Kennedy Agyapong’s message, by contrast, is outward-facing and national in tone, pitched less to party delegates alone and more to a frustrated public. His campaign language centres on disruption rather than consolidation— breaking elite capture, unleashing enterprise, fixing unemployment, and returning the economy to what he calls productive basics. In that sense, Bawumia’s message is best understood as a subset of Agyapong’s broader populist narrative, competence within the system versus confrontation with the system.
Yet Ghana’s moment demands more than either frame offers on its own. What the country requires is courage with clarity, the willingness to confront corruption even when it implicates allies, to reform institutions even when it costs political capital, and to speak precisely when silence is most convenient. Without this moral backbone, continuity becomes complacency and disruption degenerates into performance.
The National Cathedral and the SML Scandal: The Moral Test of Electability
Beyond personalities and campaign choreography lies a more damning vacuum, the absence of a credible anti-corruption doctrine in this contest. On the National Cathedral, a project that drifted from sacred ambition into a symbol of opacity, and on the SML scandal, now widely cited as emblematic of elite impunity, neither Bawumia nor Agyapong has drawn a clear moral line. For the NPP, this episode serves as both a cautionary tale and a campaign subtext. It reminds Ghanaians that leadership cannot be divorced from competent execution and ethical stewardship of public resources. Delegates evaluating flagbearer candidates are by extension choosing a guardian of national credibility and fiscal discipline, not merely catchy slogans.
Manasseh Azure alongside policy analyst, Bright Simons, have repeatedly framed the SML contract as a case study in captured governance. The KPMG audit dismantled claims of massive revenue savings, exposing inflated figures, duplication, and the absence of value-for-money analysis or regulatory input.
This is not an NPP embarrassment or an NDC vendetta. It is a republic’s reckoning with truth. If this disgrace is not talked about in intra party politics and left unpunished, such conduct normalises corruption under the veil of technocratic reform. And yet, from the two leading aspirants to lead the party, and potentially the nation, there is no ringing commitment to confront this rot.
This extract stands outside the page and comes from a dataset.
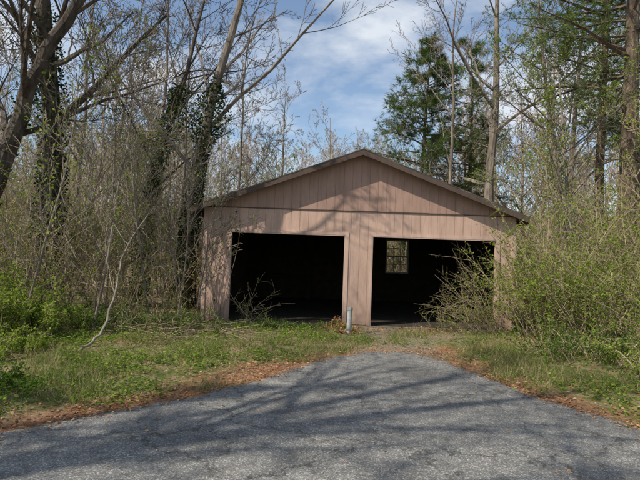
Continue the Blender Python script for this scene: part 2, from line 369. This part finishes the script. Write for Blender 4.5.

Silence here is not neutrality, it is complicity.
The Delegate’s Dilemma
The choice before the NPP is not merely electoral, it is moral and institutional.
- Bawumia represents quiet competence—but must prove that silence was strategy, not abdication.
- Agyapong represents disruptive energy—but must prove that transformation is conviction, not camouflage.
Until either candidate confronts corruption decisively, the party risks mistaking theatre for leadership.